Easter Without My Cole: A Heartbreaking Reality

Every morning feels like a battle against an invisible force since Cole unexpectedly passed away eleven months ago. Easter Sunday, however, serves as a cruel reminder of the gaping hole in our lives left by his absence. I truly tried to forget Easter was coming upon us, but we got back from vacationing in Gatlinburg and immediately (the following day) had plans with the family to celebrate. Easter stood as the poignant reminder, marking the last holiday in the calendar year since Cole’s passing nearly a year ago, leaving behind a family forever mourning his absence. Holidays are no longer a time I look forward to and doing things as a family simply isn’t the same. It’s like trying to play a song on a broken instrument. The melody is there, but it’s marred by the absence of certain notes, creating a bittersweet tune. It’s as if a beautiful painting was missing its most vibrant color. Each celebration feels incomplete, lacking the warmth and brightness that Cole brought to every moment. The joy of the season is overshadowed by the ache of his absence, leaving a void that can’t be filled.

Dragging myself out of bed, I am weighed down by the burden of grief, the weight of which feels unbearable. The air in our home is heavy with sorrow, suffocating any semblance of joy. Nevertheless, we muster the strength to hide plastic eggs filled with money and assemble a modest basket for Lexi. Literally, we used eggs, candy and decorations we already had.

Lexi, my daughter, awakens with the innocent anticipation typical of a child on Easter morning. She assumes our lack of Easter preparations is due to our recent return from Gatlinburg, oblivious to the silent agony that encompasses Mark and me. I know she is in utter sadness and truly misses waking up with Cole, playing games with him, vacationing with him, making videos with him, eating dinner with him, dancing with him, and teaching him new things. Lexi carries a tremendous heartbreak but masks it with a facade of composure, finding solace in the act of pretending to be alright. I suppose she learns that behavior from her Mother and Father, whether intentional or not.

As Lexi eagerly searches for eggs, her laughter reverberates through the house, amplifying the emptiness left by Cole’s absence. The truth is Cole would be so excited for Easter and since he always woke up early, he would have an opportunity to see where some of the eggs were hid before the hunt event started. Lexi, still, always found more eggs. None of that mattered because for Cole it was never about how many he had compared to someone else, it was always the idea of getting to find eggs. For a minute while I watch Lexi, it’s pure joy knowing that she still appreciates the simple things in life like finding eggs. She also had us laughing pretty hard as she pulled out each of her items in the basket and told us exactly what it was, where it was from, and how long we’ve actually owned it. She vividly recalled the pink bunny something she bought with her own money one year.
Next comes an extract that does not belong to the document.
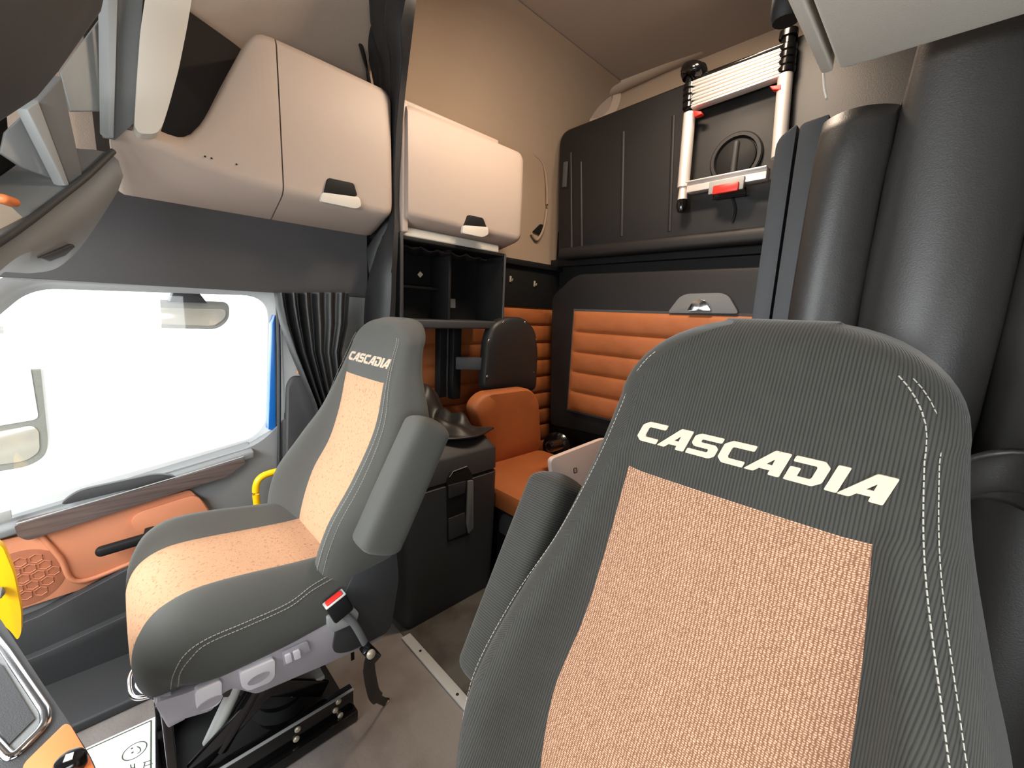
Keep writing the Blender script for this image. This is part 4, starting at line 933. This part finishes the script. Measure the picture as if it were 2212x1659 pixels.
# belt pad on the pillar with its red tag
t = thing('belt_cover', 'grey padded seat belt cover on the pillar left of the passenger backrest', 'belt cover', W(650, 1000, x=-1.93))
pp = rpoly(pxy([(618, 1005), (621, 832), (634, 812), (690, 818), (700, 1010)], x=-1.965), [0.0, 0.03, 0.03, 0.0, 0.0], 5)
obj('pad', loft([[p+Vector((-0.05, 0, 0)) for p in pp], [p+Vector((-0.01, 0, 0)) for p in pp], [p+Vector((0.002, 0, 0)) for p in inset(pp, 0.97)], [p+Vector((0.006, 0, 0)) for p in inset(pp, 0.85)]]), 'header', t)
obj('red_tag', prism(rpoly(pxy([(643, 808), (645, 786), (672, 790), (672, 812)], x=-1.97), 0.004), (-0.012, 0, 0), 0.003), 'ora', None, 'small orange-red tag showing above the grey belt cover by the passenger window', 'tag')
# yellow grab handles
hl = catmull([W(612, 1016, x=-1.90), W(590, 1020, x=-1.90), W(565, 1030, x=-1.90), W(553, 1050, x=-1.90), W(555, 1090, x=-1.90), W(562, 1150, x=-1.90), W(566, 1190, x=-1.90)], 8)
obj('grab_handle', sweep(hl, 0.0135, n=16), 'yellow', None, 'yellow tubular grab handle behind the passenger seat cushion', 'grab handle')
hl = pxy([(-60, 1130), (-10, 1172), (6, 1182), (30, 1240), (46, 1320), (46, 1368), (38, 1384), (22, 1362), (-20, 1330), (-60, 1300)], x=-1.70)
t = thing('grab_handle', 'broad yellow grab handle cut off by the left edge of the photo', 'grab handle', W(20, 1380, x=-1.70))
obj('grip', prism(rpoly(hl, 0.02), (-0.03, 0, 0), 0.010, 4), 'yellow', t)
obj('bolt_cap', pill(W(-10, 1283, x=-1.68), W(12, 1278, x=-1.68), 0.020, 0.012), 'grey', t)
# ================================================================== OVERHEAD CONSOLE AT THE FRONT (upper left)
t = thing('overhead_console', 'dark overhead console with open bins and pale dividers in the upper left corner', 'console', (-1.4, -0.05, 1.4))
lipx = [(-60, 556, -1.25), (0, 520, -1.35), (60, 478, -1.45), (120, 432, -1.56), (180, 385, -1.66), (238, 330, -1.76)]
lip = catmull([W(a, b, x=c) for a, b, c in lipx], 6)
botp = catmull([W(a, b, x=c) for a, b, c in [(-60, 640, -1.25), (0, 590, -1.35), (70, 590, -1.47), (130, 575, -1.58), (185, 520, -1.68), (232, 440, -1.77)]], 6)
rings = []
for p, q in zip(lip, botp):
    m = p.lerp(q, 0.5); out = Vector((0.04, 0.03, 0))
    back = Vector((-0.02, -0.14, 0.0))
    rings.append([p+back*0.25, p, p.lerp(q, 0.15)+out*0.6, p.lerp(q, 0.45)+out, p.lerp(q, 0.75)+out*0.7, q, q+back, p+back+Vector((0, 0, -0.02))])
obj('lower_shell', loft(rings), 'grey', t, angle=60)
obj('lip_edge', sweep([p+Vector((0.008, 0.006, 0.004)) for p in lip], 0.008, n=10), 'dark', t)
# bin interior
rings = []
topx = catmull([W(a, b, x=c) for a, b, c in [(-60, 300, -1.25), (0, 240, -1.35), (60, 190, -1.45), (110, 140, -1.56), (160, 80, -1.66), (222, 20, -1.76)]], 6)
bk2 = Vector((-0.10, -0.20, 0.0))
rings = [[p+bk2*0.2, p+bk2, q+bk2, q+bk2*0.2] for p, q in zip(lip, topx)]
obj('bin_back', loft([[p+bk2, q+bk2, q+bk2*1.1, p+bk2*1.1] for p, q in zip(lip, topx)]), 'darker', t)
obj('bin_floor', loft([[p, p+bk2, p+bk2+Vector((0, 0, -0.01)), p+Vector((0, 0, -0.01))] for p in lip]), 'darker', t)
# pale dividers: panels between the floor and the roof of the bins
def panel(pts, m, nm, d=(-0.012, -0.004, 0), bv=0.003, lab=None):
    obj(nm, prism([W(a, b, x=c) for a, b, c in pts], d, bv), m, t, label=lab)
panel([(130, 155, -1.74), (222, 32, -1.80), (226, 240, -1.80), (152, 240, -1.76)], 'greyl', 'bin_panel', lab='pale back panel of the bin')
panel([(10, 285, -1.60), (52, 246, -1.62), (120, 388, -1.66), (48, 362, -1.62), (0, 330, -1.58)], 'greyl', 'bin_panel', lab='pale back panel of the bin')
panel([(232, -20, -1.74), (256, -20, -1.74), (247, 300, -1.77), (235, 290, -1.77)], 'greyl', 'divider_edge', (-0.02, -0.02, 0))
panel([(256, -20, -1.76), (312, -20, -1.77), (290, 268, -1.79), (249, 304, -1.79)], 'grey', 'divider', (-0.01, -0.03, 0))
panel([(58, 236, -1.56), (84, 218, -1.57), (152, 402, -1.62), (140, 402, -1.61)], 'greyl', 'divider_edge', (-0.02, -0.02, 0))
panel([(84, 218, -1.58), (134, 165, -1.60), (180, 385, -1.66), (152, 402, -1.64)], 'grey', 'divider', (-0.01, -0.03, 0))
panel([(-60, -60, -1.15), (240, -60, -1.50), (222, 28, -1.50), (130, 158, -1.42), (80, 214, -1.38), (-60, 310, -1.20)], 'dark', 'roof_fascia', (-0.06, -0.05, 0.02), 0.01)
hx = [(58, 556, -1.42), (100, 540, -1.48), (135, 526, -1.54), (141, 533, -1.55), (118, 553, -1.51), (84, 566, -1.46)]
obj('latch', prism([W(a, b, x=c)+Vector((0.030, 0.020, 0)) for a, b, c in hx], (-0.03, -0.02, 0), 0.004), 'dark', t)
panel([(-30, 430, -1.40), (26, 448, -1.45), (66, 486, -1.48), (-30, 545, -1.36)], 'beigel', 'paper_sheet', (0.0, 0.0, -0.004), 0.0)
obj('toy_clip', pill(W(-6, 425, x=-1.44), W(36, 440, x=-1.47), 0.014, 0.010), 'ora', None, 'small orange item lying in the overhead bin at the left edge', 'trinket')
t = thing('roof_pillar', 'pale upright roof pillar at the front end of the notched locker', 'pillar', W(330, 300, x=-1.70))
A = [W(a, b, x=-1.74) for a, b in [(318, -40), (304, 60), (298, 160), (294, 270), (312, 290), (340, 288)]]
B2 = [W(a, b, x=-1.74) for a, b in [(420, -40), (400, 70), (385, 160), (366, 230), (352, 270), (340, 288)]]
pl_ = pxy([(322, -60), (304, 60), (296, 170), (290, 272), (300, 288), (338, 290), (352, 270), (366, 225), (386, 150), (404, 60), (424, -60)], x=-1.735)
obj('pillar', prism(rpoly(pl_, 0.02), (-0.10, 0.0, 0), 0.022, 5), 'beigel', t)
# dark sheet put in for the shade inside the notch
struct('notch_shade_sheet', prism(rpoly([(-2.055, 0.02, 1.75), (-2.055, 0.56, 1.75), (-2.055, 0.56, 2.24), (-2.055, 0.44, 2.30), (-2.055, 0.26, 2.36), (-2.055, 0.02, 2.42)], 0.02), (0.02, 0, 0), 0.004), 'notch_shade')
# ================================================================== DASH CORNER, LOWER LEFT
t = thing('dash_console', 'dark dashboard corner with a bright framed opening at the lower left', 'dashboard', (-0.85, -0.16, 0.4))
ZD = 0.75
def zp(pts, z): return [W(a, b, z=z) for a, b in pts]
ds_ = zp([(-60, 1290), (0, 1335), (95, 1480), (150, 1560), (200, 1640), (230, 1720), (-60, 1800)], ZD)
obj('body', prism(rpoly(ds_, 0.02), (0, 0, -0.16), 0.006, 3), 'dark', t)
fr = rpoly(zp([(-50, 1330), (10, 1405), (98, 1536), (98, 1566), (24, 1640), (-50, 1560)], ZD+0.002), 0.012)
obj('bezel', sweep(fr, 0.006, 0.004, n=10, closed=True), 'chrome', t)
obj('screen', prism(inset(fr, 0.94), (0, 0, -0.004)), 'grey', t)
obj('tray', prism([p+Vector((0, 0, 0.002)) for p in zp([(-40, 1420), (5, 1440), (60, 1530), (75, 1555), (20, 1610), (-40, 1520)], ZD+0.002)], (0, 0, -0.002)), 'dark', t)
og = rpoly(zp([(48, 1652), (140, 1562), (152, 1566), (196, 1640), (230, 1720), (60, 1720)], ZD+0.004), 0.008)
obj('orange_panel', prism(og, (0, 0, -0.03), 0.004), 'ora', t, label='bright orange lower panel of the dashboard')
kp = W(152, 1652, z=ZD+0.01)
k_ = obj('control_knob', lathe([(0.015, -0.005), (0.015, 0.006), (0.013, 0.010), (0.010, 0.011), (0, 0.011)], kp, (0, 0, 1), 28), 'gloss', t)
obj('knob_mark', prism([kp+Vector((x, y, 0.0112)) for x, y in ((-0.006, -0.003), (0.004, -0.005), (0.006, 0.003), (-0.004, 0.004))], (0, 0, 0.0008)), 'alus', k_)
# white carton with a drawn smile under the front of the passenger seat
t = thing('white_carton', 'white cardboard box with a drawn smiling face, on the floor by the passenger seat', 'box', W(300, 1640, z=0.0))
ZX = 0.10
a, b = W(190, 1613, z=ZX), W(336, 1547, z=ZX); u = (b-a).normalized(); v = Vector((u.y, -u.x, 0))
if v.x < 0: v = -v
bx4 = [a-u*0.12, b, b+v*0.24, a-u*0.12+v*0.24]
obj('carton', prism(bx4, (0, 0, -ZX+0.002), 0.002), 'white', t)
lw = bmesh.new()
def fl(p, q, w=0.0016): merge(lw, prism([p-(q-p).normalized().cross(Vector((0, 0, 1)))*w, p+(q-p).normalized().cross(Vector((0, 0, 1)))*w, q+(q-p).normalized().cross(Vector((0, 0, 1)))*w, q-(q-p).normalized().cross(Vector((0, 0, 1)))*w], (0, 0, 0.0006)))
ins_ = 0.010
i0, i1, i2 = bx4[0]+v*ins_, bx4[1]-u*ins_+v*ins_, bx4[2]-u*ins_
up = Vector((0, 0, 0.0004))
fl(i0+up, i1+up); fl(i1+up, i2+up)
obj('border_line', lw, 'ink', t)
sm = bmesh.new(); sc_ = W(291, 1622, z=ZX)+up
eu, ev = (W(310, 1605, z=ZX)-W(275, 1640, z=ZX)), None
rad = (W(318, 1612, z=ZX)-W(266, 1632, z=ZX)).length*0.5
circ = [sc_+Vector((rad*math.cos(t_), rad*math.sin(t_), 0)) for t_ in [2*math.pi*k/40 for k in range(40)]]
merge(sm, sweep(circ, 0.0013, 0.0006, n=6, closed=True))
for px, py in ((285, 1617), (286, 1626)): merge(sm, lathe([(0.0026, 0), (0.0026, 0.0006)], W(px, py, z=ZX)+up, n=10))
merge(sm, sweep(catmull([W(a_, b_, z=ZX)+up for a_, b_ in ((296, 1613), (302, 1616), (303, 1623), (297, 1628))], 6), 0.0013, 0.0006, n=6))
obj('smile_drawing', sm, 'ink', t)
wr_ = bmesh.new()
for s in ([(309, 1648), (328, 1642)], [(313, 1655), (330, 1649)], [(310, 1660), (313, 1648)], [(282, 1652), (284, 1664)], [(290, 1650), (291, 1660)], [(283, 1660), (292, 1657)]):
    merge(wr_, sweep([W(*s[0], z=ZX)+up, W(*s[1], z=ZX)+up], 0.0012, 0.0006, n=6))
obj('pen_strokes', wr_, 'ink', t)
# lamps of the sleeper ceiling (their light is set at the top)
for i, (x, y) in enumerate(((-1.0, 1.35), (-0.75, 1.85))):
    tt = thing('ceiling_lamp', ('rectangular warm lamp on the sleeper ceiling, nearer the front', 'rectangular warm lamp on the sleeper ceiling, nearer the rear wall')[i], 'lamp', (x, y, 2.82), 'lamps of the sleeper ceiling')
    obj('housing', box(x-0.19, x+0.19, y-0.13, y+0.13, 2.825, 2.85, 0.01), 'beigel', tt)
    obj('diffuser', box(x-0.16, x+0.16, y-0.10, y+0.10, 2.815, 2.828, 0.004), 'lamp', tt)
We had a good laugh over this until she said, let me guess the money came from Dad? Mark responded no, it came from your piggie bank. We all thought that was pretty funny and laughed some more. It was a joke, by the way, we’re not that bad.

Deep down, I am drowning in an ocean of grief, my soul consumed by the pain of losing my precious son. The mere act of breathing feels like an insurmountable task, each moment a reminder of the life stolen from us far too soon. Easter is simply another reminder that Cole appreciated life so much and everything in it. He may have been too young to truly understand this because most adults don’t, however, Cole viewed everything as an opportunity. He had a profound appreciation for everyone and everything around him.

Night descends like a heavy curtain, casting the world into darkness. Lying in bed, I am surronded by the silence, the echoes of Cole’s machines alarming, which I promise I still hear, haunting me like a cruel taunt. There has not been one night that has been the same without my sweet boy. I, often times, wake up in the middle of the night to scroll through pictures and videos just so I can see him and pretend like we are together. 

As tears stain my pillow, I cling to the memories of Easters past, where Cole’s presence illuminated our home with boundless love and joy. But now, the warmth of those memories only serves to intensify the cold reality of his absence. And so, I resign myself to the cruel truth that Easter will never be the same without him. For as long as I live, his absence will remain a gaping wound in my soul, a constant reminder of the precious life that was stolen from us far too soon.